A money-market mutual fund invests your savings in short-term instruments such as government securities, bank certificates of deposit and commercial paper.

The funds pay variable interest rates, around 8 percent today, and undertake to maintain the value of your investment at $1 a share.

By contrast, the money-market deposit accounts offered by banking institutions don't pay a true market interest rate. But deposit accounts are absolutely safe up to $100,000.

The same cannot be said for money-market mutual funds. No one has ever lost a dime in a true money fund, but you could. In fact, over the past year perhaps a dozen of the funds might have reported losses had they not been bailed out by their sponsors. It was those near misses that galvanized the ICI into rounding up support for tougher money-fund regulation.

The Achilles' heel for taxable money funds is commercial paper -- short-term loans to corporations. Under current SEC rules, the funds are allowed to invest in both top-grade, rated A1, and second-grade paper, rated A2. Over the past year, two issuers of second-grade paper have defaulted.

The mutual funds holding that paper normally would have reported a loss. Share values would have dropped to 99 cents from $1, slicing yields down to 7 percent, says Matthew Fink, the ICI's general counsel. But to maintain investors' confidence, the funds' sponsors swallowed the loss.

To reduce the money-fund loss, the SEC proposes to limit how much second-grade commercial paper funds can hold. It suggests a maximum of 5 percent of assets, with no more than 1 percent in the paper of any one issuer.

The ICI would go even further. It wants money funds to hold no second-grade paper at all.

In my opinion, money funds are safe enough for conservative investors, as long as they buy only top-grade commercial paper , top-rated bank certificates of deposit and government securities. Super-conservative funds invest only in government securities and still pay more than bank money-market accounts.

The Achilles' heel of tax-exempt money-market funds are the bank letters of credit that guarantee the safety and liquidity of certain municipal securities, especially those issued by housing or community-development authorities. If for any reason the bank were called upon to pay and couldn't, the municipal fund would face a loss. James and Christine Carter Lynch of the Lynch Municipal Bond Advisory newsletter in Santa Fe have suggested that conservative investors switch their cash into money funds invested in government securities.
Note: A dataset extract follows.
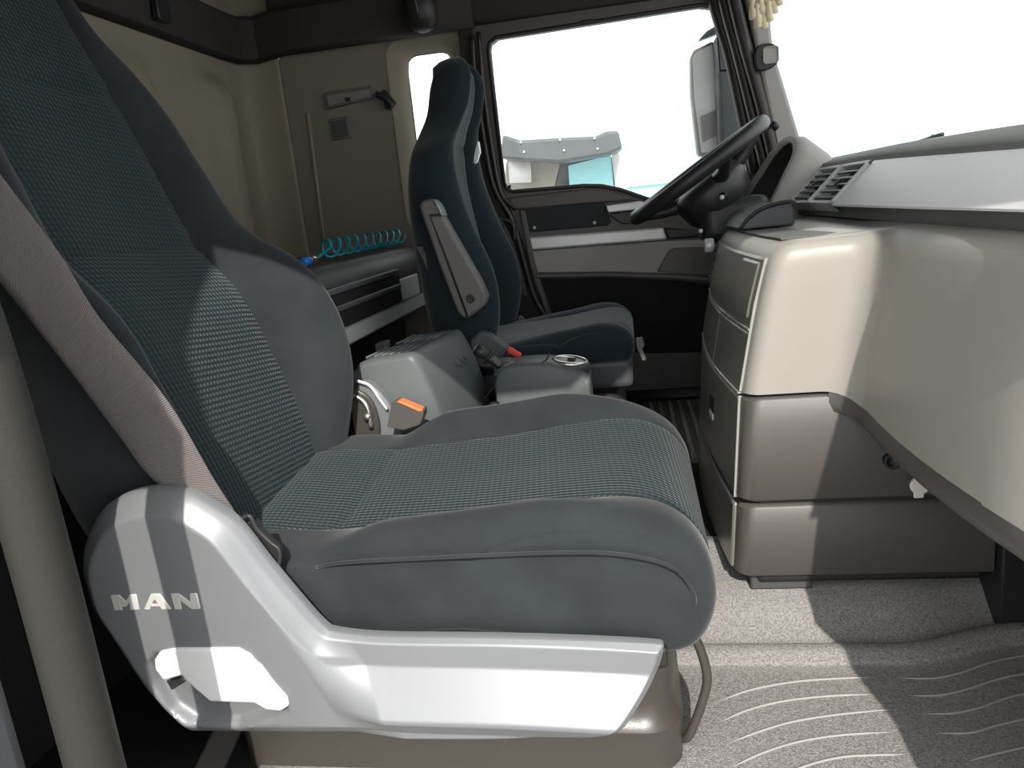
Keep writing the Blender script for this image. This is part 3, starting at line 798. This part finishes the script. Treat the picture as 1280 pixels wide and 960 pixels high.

Mary Novick, a vice president at Standard & Poor's Ratings Group, strongly disagrees with the Lynches. S&P rates a number of money funds triple-A, based on the soundness of the issuer and of the bank. The Vanguard Group's Ian MacKinnon points out that if the bank develops financial problems, the municipality would simply get a letter of credit from another bank. If this worries you, however, stick with municipal funds rated triple-A by S&P.